My paintings include hints of two-dimensional icons, stained glass windows, ceremonial objects, carnivalesque paraphernalia, dressmaker pattern pieces, and carefully designed altars. I see the work as functional and as such it may resemble a strange alchemical device, a crude vessel, a protective figure, a fortune teller, a shamanic robe, an asymmetrical mandala…all of which shepherd the process of transformation.  

I am inspired by the decadence of Art Deco; the hope and efficiency of Mid-Century aesthetics; the joining of texture, light and comfort in interior design; the riotous maximalism in haute couture; the rawness of tribal mark making; and the implied doorway to the unseen in esoteric symbology. All of these influences are cradled in deep investigations into color, particularly its role as a visual phenomenon and catalyst for sparking feeling and narrative.

Original Art by Alyson Khan

My early forays into making began in 1996 and included sewing, collage, assemblage, and mixed media—essentially simplified joinings of hard edges of color, shape and texture.
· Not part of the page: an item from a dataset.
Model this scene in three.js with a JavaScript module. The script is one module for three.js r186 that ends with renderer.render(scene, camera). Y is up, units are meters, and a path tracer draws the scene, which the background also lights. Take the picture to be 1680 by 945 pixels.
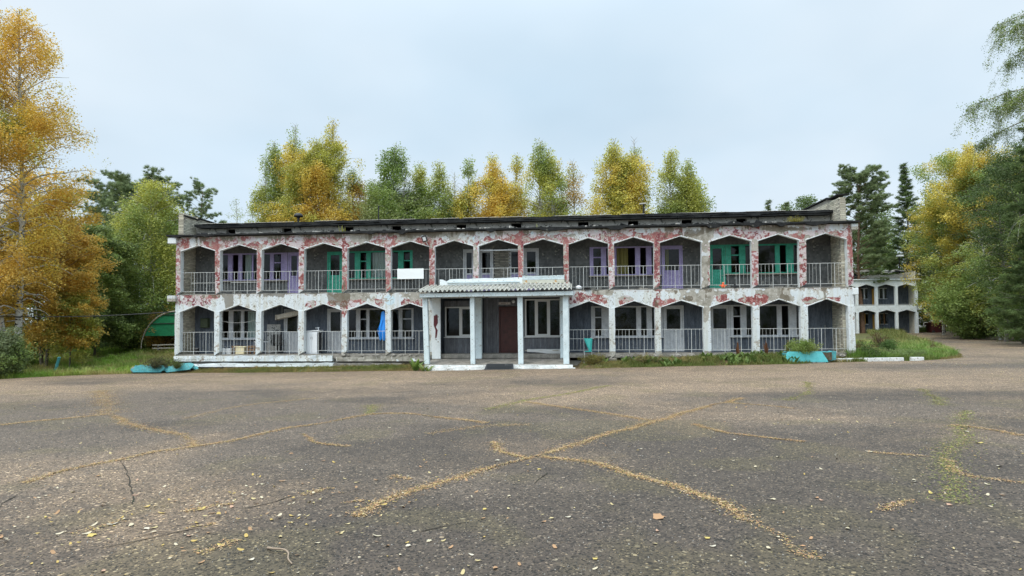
import * as THREE from 'three';
import { mergeGeometries } from 'three/addons/utils/BufferGeometryUtils.js';
import { RoundedBoxGeometry } from 'three/addons/geometries/RoundedBoxGeometry.js';

// ---------------------------------------------------------------- camera, sky, sun, exposure
const scene = new THREE.Scene();
const camera = new THREE.PerspectiveCamera(50.58, 16 / 9, 0.1, 900);
camera.rotation.order = 'YXZ';
camera.position.set(0, 1.6, 29.07);
camera.rotation.set(THREE.MathUtils.degToRad(1.8), 0.0869, -0.0065);
camera.setViewOffset(1680, 945, 0, -35.3, 1680, 945);
const renderer = new THREE.WebGLRenderer({ antialias: true });
renderer.setSize(1024, 576);
renderer.toneMapping = THREE.LinearToneMapping;
renderer.toneMappingExposure = 1.24;
renderer.shadowMap.enabled = true;
renderer.shadowMap.type = THREE.PCFSoftShadowMap;

// seeded noise
function rng(seed) { let s = seed >>> 0; return () => { s = (s + 0x6d2b79f5) >>> 0; let t = Math.imul(s ^ (s >>> 15), 1 | s); t = (t + Math.imul(t ^ (t >>> 7), 61 | t)) ^ t; return ((t ^ (t >>> 14)) >>> 0) / 4294967296; }; }
function hash(x, y, s) { let h = (Math.imul(x, 374761393) + Math.imul(y, 668265263) + Math.imul(s, 2147483647 ^ 0x5bd1e995)) | 0; h = Math.imul(h ^ (h >>> 13), 1274126177); h ^= h >>> 16; return (h >>> 0) / 4294967296; }
function vnoise(x, y, s, p = 0, p2 = p) {
  const xi = Math.floor(x), yi = Math.floor(y), fx = x - xi, fy = y - yi, u = fx * fx * (3 - 2 * fx), v = fy * fy * (3 - 2 * fy);
  const w = (a, q) => (q ? ((a % q) + q) % q : a), x0 = w(xi, p), x1 = w(xi + 1, p), y0 = w(yi, p2), y1 = w(yi + 1, p2);
  const a = hash(x0, y0, s), b = hash(x1, y0, s), c = hash(x0, y1, s), d = hash(x1, y1, s);
  return a + (b - a) * u + (c - a) * v + (a - b - c + d) * u * v;
}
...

Working with humble, found materials, I sewed record bags for local DJs out of upholstery remnants; made collages out of huge pieces of painted vinyl wallpaper; and glued together wood wall sculptures out of off-cuts scavenged from construction sites. My first painting show in 1999 was actually pieces made on large shards of glass from a shattered pastry case and vintage windows—the glass being my first teacher as it allowed for extensive experimentation. My self-taught methodology also reflects my math-mindedness and writing background, as I use an underlying grid structure to anchor the ethereality, and often work with many layers that are edited, re-edited and fine-tuned.

Through an intense spiritual retreat in the Sangre De Cristo Mountains of Colorado in 2005, I learned a way to hold space for healing that ultimately sparked the turning point in my work a decade later. In 2015, when foundational elements of my life were crumbling, the studio became that sacred space and painting became a scaffold for making sense, a ground for practicing acceptance, and a way for transmuting difficult emotions. Now I understand that I work to meld the conceptual, visual, and spiritual influences described above ignited by emotional themes. Union, bridging seemingly impossible parts of our lives, mending our brokenness, and the ways we visit the abyss and emerge from it with treasures are some of the universal motifs I approach.

Original Art by Alyson Khan

How has your relationship with art changed over time?

Over time I have learned to trust more and bring more of my life and self into the work. My earliest pieces from over 20 years ago were very small, simple, and minimal arrangements of shapes. Now I work large scale, go much deeper into the work mentally and emotionally while discovering narrative, as well as use layering, subtraction, masking, and transparency. I also spend a lot more time (at least several weeks) on each piece. Time in the studio has become a serious practice—in a good soul-sustaining way—vs. a fun hobby.  
Where do you find inspiration? What drives your work?

I’m inspired by costumes and haute couture, the ideas of how dress connects to the imagination, spirituality, ancestry, and ceremony. I’m also drawn to themes of navigation and wayfinding, as well as fashioning vessels, shelter and altars from broken things. I love quilts and how hard edges make an obvious dialog—the spark of next-to-next—the conversation of the colors and the shapes that make up the overall architecture of a visual story. I love the genius of mid-century design--its elegant response to the needs of the time--and on the opposite end of the spectrum: maximalism and Art Deco—elaborate acts of decoration and expression. I also find a thread in writings by authors such as Annie Dillard, Rainer Maria Rilke, Joseph Campbell, Herman Hesse, Anthony de Mello, and other spiritual seekers.
What is your favorite part of your process?

Hard to pick one. Probably my very favorite part is mixing colors and making translucent layers and experiencing the odd colors that result.  

What is one thing about your art and/or practice that our audience may not know?

One of the most important stages of my work personally is the final writings and deciding on a title. This part of the process is when I am able to fully understand what the work is about and come to know the transformation/revelation that arrives from staying with the uncertainty and all the challenges one might face during the making of a painting.

What does your dream piece/project look like?

To keep painting, especially larger scale and uncover more of the story. I would also love to work with a costume designer to realize some of my pieces in 3-D—to construct the head pieces and costumes through textiles.